Using a map book produced by the South Dakota Game, Fish and Parks Department, and also a detailed atlas of the area, we had identified the marsh as a state game production area, open to public hunting.

Yet the exact layout of what appeared to be a vast tangle of cattails, bulrushes and shallow water remained a mystery, shrouded still in the morning's half-light as it was. So we waited until the sun rose still higher before finding a watercraft launching site, and put the johnboat to float.

Wondrous as field hunting for ducks can be, particularly for mallards that descend upon land-based decoys in whirlwinds of cupped wings and outstretched feet, marsh hunting for the same birds is no less seductive.

"Take 'em."

A pair of gadwall were the first ducks over our decoys, and neither escaped, one somersaulting and landing to the left of our makeshift blind, the other arching in the opposite direction, its last flight.

There was no wind. And by rights this would not be a day for duck hunting. The sky was clear, and soon the warmth of the coming day would suggest an endless Indian summer.

Still, so many birds were on this marsh that in time a single or a pair or a small flock of them traded back and forth, waterfowl on the wing.

Some of these were fooled by our decoys. Others passed over us high and uncaring.

The boys and I each shot a couple before, at midmorning, the ducks mostly stopped flying.

• • •

Because South Dakota has so much water this year, as it did last year, ducks are scattered. Some, like those we found Thursday morning, laze on large marshes.

Others -- perhaps most others -- are gathered on private-land potholes hither and yon, available for the taking, perhaps, if you can get landowner permission to hunt.

That permission would be difficult to obtain if the quarry were pheasants. But so relatively few people hunt ducks in South Dakota (residents included) that landowner access for waterfowling is easier to come by.

Or so we hoped as we watched a wetland of perhaps 10 acres through binoculars about 3 p.m. Thursday.

On it were maybe 500 gadwalls, pintails and green-winged teal, interspersed with a few mallards.

"Sure, go ahead," the man who owned the land said when I asked if the boys and I could hunt the wetland that evening.

This was a big property owner we spoke to, a friendly type whose thoughts on recreation were slanted more immediately toward a high school football game his son was playing that night.

The hike into the wetland was a chore, a distance of about a mile or so across corn and bean stubble, carrying all of our gear. You want to not be too old and try this, I thought, and recalled then I wasn't getting any younger. Decoy-bag straps bore into our shoulders, also there were the guns, the shells and, for me, the cameras.

"Look," Cole, the younger boy, said.

Hearing us approach, the birds -- far more numerous than we thought -- rose into the air in a thunderous flutter of wings. Most of these were big ducks, except for the teal, which darted low to the water, then higher and higher still, squadrons on missions.

So startling was the beauty of all this that if we never pulled a trigger the prairie and its rising moon and setting sun would have been excitement enough.
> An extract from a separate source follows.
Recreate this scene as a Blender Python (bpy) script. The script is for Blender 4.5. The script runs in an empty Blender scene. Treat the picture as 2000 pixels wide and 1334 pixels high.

But the ducks came back, gadwalls mostly, and in this middle of nowhere the crack of our shotguns broke the still air.

We completed our daily limits of six birds apiece. Then for a good long while we watched as the marsh's full contingent of residents descended to roost for the night.

To the west, the South Dakota sky was a bruise of fiery coals, a palate of reds and oranges that in time succumbed to midnight blue, then black.

A dozen ducks heavier, we nonetheless light-stepped it to the truck, a good day well done.